1Jayhawk Athletic Performance Laboratory – Wu Tsai Human Performance Alliance, Department of Health, Sport and Exercise Science, University of Kansas, Lawrence, Kansas

Batting practice is a fundamental aspect of player preparation for the game of baseball. The quality of the balls used are thought to be important for quality practice, but there is a lack of scientific data examining the effect of different baseball types (old vs. new) on ball velocity. PURPOSE: The purpose of the present study was to examine the effect of using old vs. new baseballs on ball velocity. METHODS: Two types of baseballs (i.e., old [³ 5 yrs.] and new [i.e., never used]) were fed through a 3-wheel pitching machine set at 75 mph (33.5 m·s-1), and into a strike zone net placed directly over home plate.
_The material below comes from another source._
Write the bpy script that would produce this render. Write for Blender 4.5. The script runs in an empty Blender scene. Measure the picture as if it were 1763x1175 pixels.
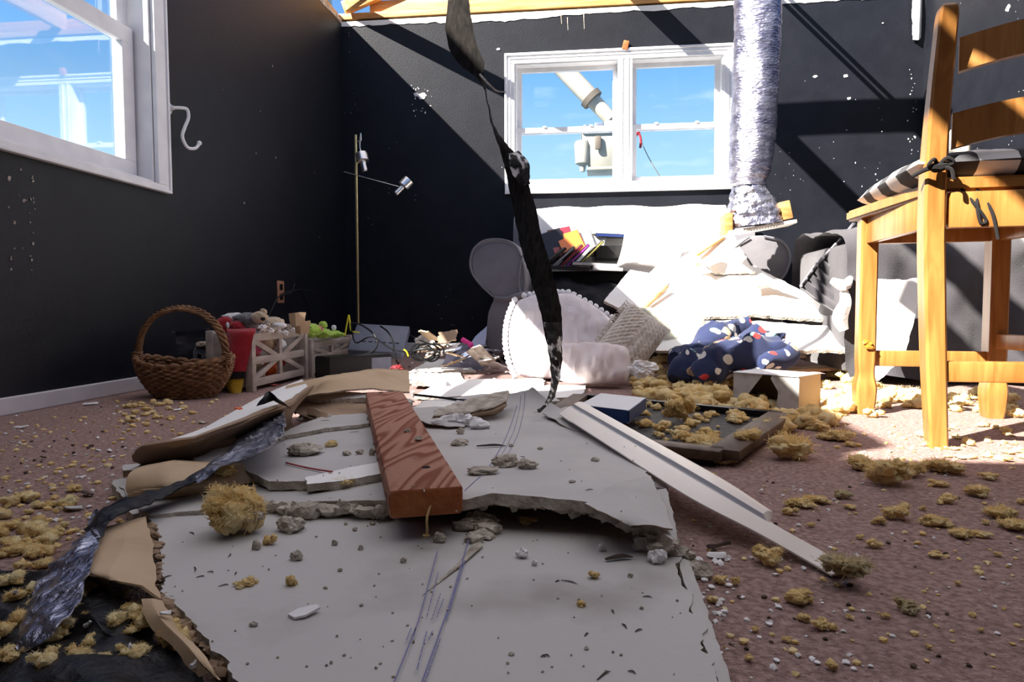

A total of 30 pitches were recorded for each ball type. The distance between the net and the pitching machine was 50 ft, 6 in (15.4 m). A radar-based ball tracking system was used to determine ball velocity. An independent t-test (p<.05) was used to determine significant differences in ball velocity between the old and new balls. Coefficiants of variability (CV%) were calculated for each ball type. RESULTS: No statistically significant ball velocity differences were found between old and new baseballs (mph; mean±SD; old = 78.9±1.0 mph [35.3±0.5 m·s-1], CV% = 1.3%; new = 78.7±0.3 mph [35.2±0.1 m·s-1], CV% = 0.4%). CONCLUSIONS: The findings of the present study reveal that there are no significant differences in ball velocity between the two different ball types when fed through a 3-wheel pitching machine at 75 mph, although the old balls exhibited greater velocity variability based on the larger CV%. Further research is warranted on the differences between different pitch types and different pitch velocities. Also, the role of actual pitchers who pitch from different arm slots and in different environments is worth examining since these data were collected in a controlled laboratory setting via a pitching machine. These findings may allow coaches to understand which types of balls they would want to use when using them in machines for batting practices.